Believed to be the oldest flag in Europe, the origin of the flag comes from an old legend. Tradition has it that the flag originated in a battle fought near the East Lothian village of Athelstaneford in AD 832.

An army of Picts and Scots under King Angus invaded the Lothians (at that time still Northumbrian territory), and found itself surrounded by a larger force of Saxons led by Athelstan.

Fearing the outcome, King Angus led prayers for deliverance and was rewarded by seeing a cloud formation of a white Saltire against the blue sky. The king vowed that if, with the saint’s help, he gained victory, then Andrew would thereafter be the patron saint of Scotland.

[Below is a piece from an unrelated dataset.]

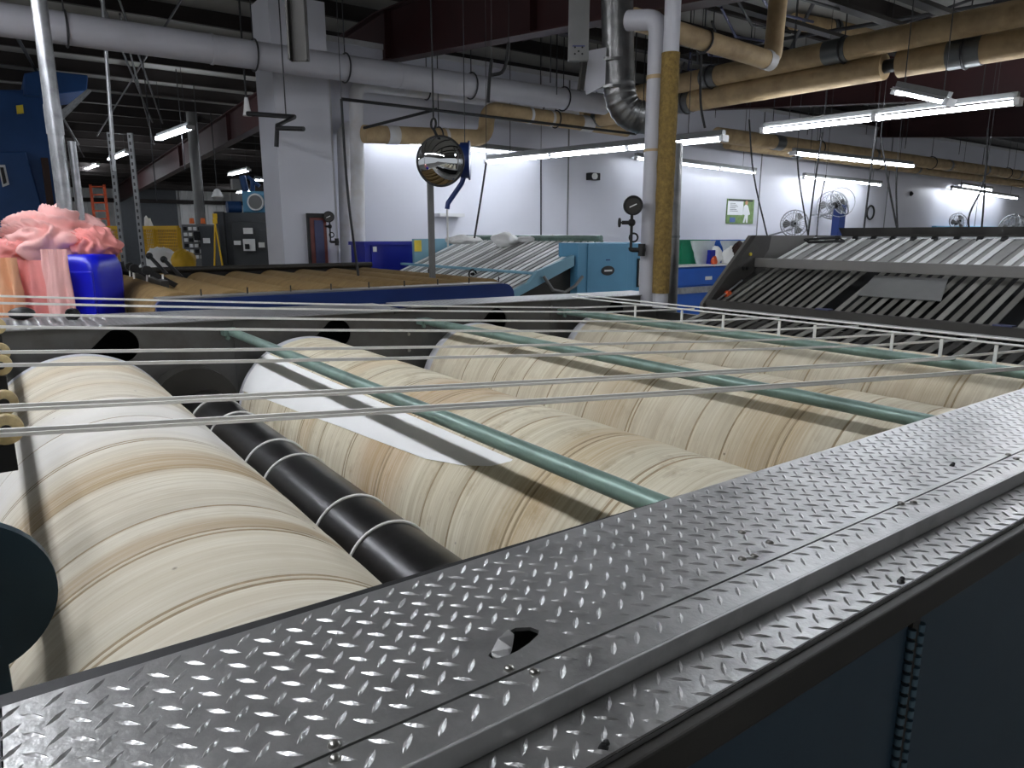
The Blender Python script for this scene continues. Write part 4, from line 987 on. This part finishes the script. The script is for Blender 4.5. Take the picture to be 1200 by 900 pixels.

The Scots did win, and the Saltire eventually became the flag of Scotland.

In 2003 the Scottish Parliament specified the official colour of the flag using the international colour coding system and it was decided that the white St Andrew’s Cross should appear on an azure background known as Pantone 300.

Along with the royal flag, the Lion Rampant, the Saltire can be seen flying with gusto in the crowds of international sporting events, on churches and on national and local government offices.

Customs And Traditions Of St Andrews Day

People in Scotland and Scottish people who find themselves living abroad celebrate St Andrew’s Day by playing or listening to bagpipe music and dancing to Scottish music. The day following St Andrew’s Day marks the first day of Advent on 1 December.

A young woman or girl should pray on the night of the 29 November to be married. They would look for a sign about their future husband on the 30 November. One such sign would be to throw a shoe at the door of her parents house. If the toe pointed to the house she would be staying there another year. If it pointed away from the home she would be leaving to be wed within the year and live with her spouse. Another old custom from Saint Andrew Day is that a young woman should try and peel an apple in one go. This peel would then form the initial name of her intended.

There is no specific food that should be eaten on St Andrews Day, though some enjoy cock-a-leekie soup as a started and a main course of haggis whilst others eat fish because Saint Andrew was a fisherman.

A modern day custom on Saint Andrews day is free admission to Scottish Castles that are maintained by Historic Scotland. These include free entry to Edinburgh Castle, St Andrews Castle and St Andrews Cathedral today to celebrate St Andrews Day.